@username7891
The report is at the link below. The 2013 chronology begins on 174.
https://www.churchofengland.org/sites/default/files/2024-11/independent-learning-lessons-review-john-smyth-qc-november-2024.pdf
Clearly you’re right that they reported it in the wrong way. Welby should have investigated the initial report to the police. He would have discovered that an individual liaison officer in Cambridgeshire Police had been told, rather than a formal report being made to the Met or Hampshire Police. He seems to have taken it on trust that the police had been informed formally, whereas actually the report was informal. He was told of “the importance of not contacting anyone given police are involved” (Makin Report p.174). As you say, this was wrong. One police officer had been told, and apparently did very little. In 2014 Cambs police decided not to conduct a full investigation, and communicated this decision to the church (p.176).
The chronology in the report contains several instances of contact between the church and the police on this from 2013 onwards.
In 2014 a Serious Incident Report was also filed with the Charity Commission. They did nothing.
Also in 2014 a senior officer in Thames Valley Police was sent a copy of the internal church report on the issue (the Ruston Report) by a Church safeguarding official. TVP apparently did nothing (page 194).
On page 194 the report states that “a total of five police forces were told of the abuse between 2013 and the end of 2016.”
The church officials involved seem to have been under the impression that the police were investigating. In reality the police were doing very little, possibly because they had been given the information informally in various ways, rather than formally in a written referral, or possibly because of their own failures, or both.

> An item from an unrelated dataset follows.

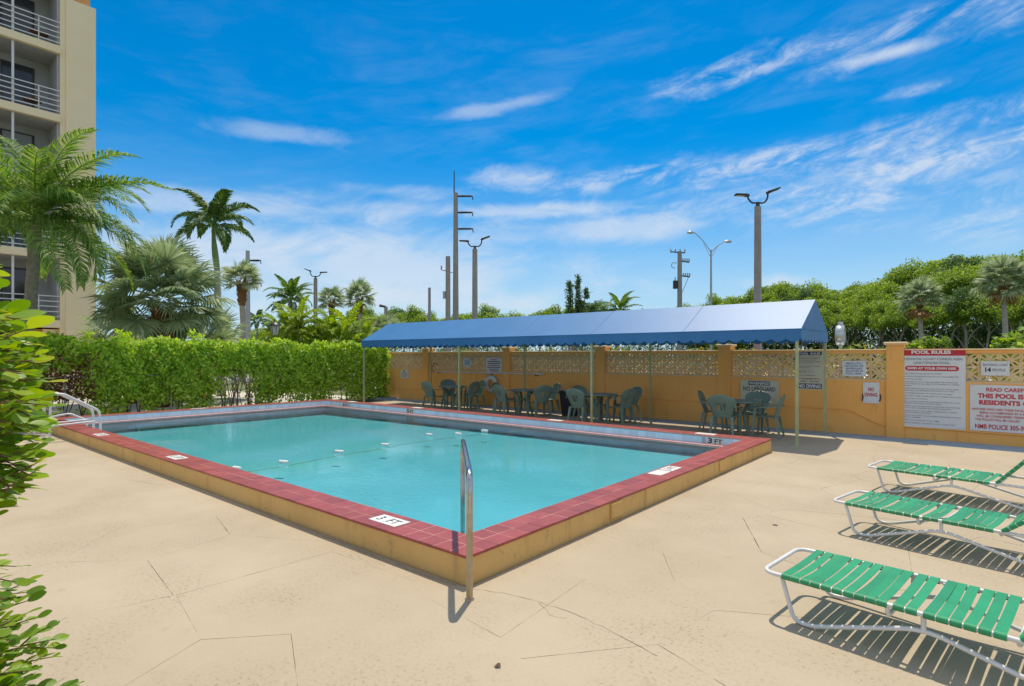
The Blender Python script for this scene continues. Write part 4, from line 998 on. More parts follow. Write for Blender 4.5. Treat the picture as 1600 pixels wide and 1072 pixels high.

This is a report commissioned by the Church of England into their own actions. It was not the author’s job to criticise other parties, such as the police or the Charity Commission. But they were all told, repeatedly, albeit imperfectly, and until 2017 they did little or nothing. It’s inevitable that the media will focus on Welby, because the report makes no comment on the actions of the other organisations beyond noting the facts. But it’s pretty clear that the Church was not the only organisation to fail here.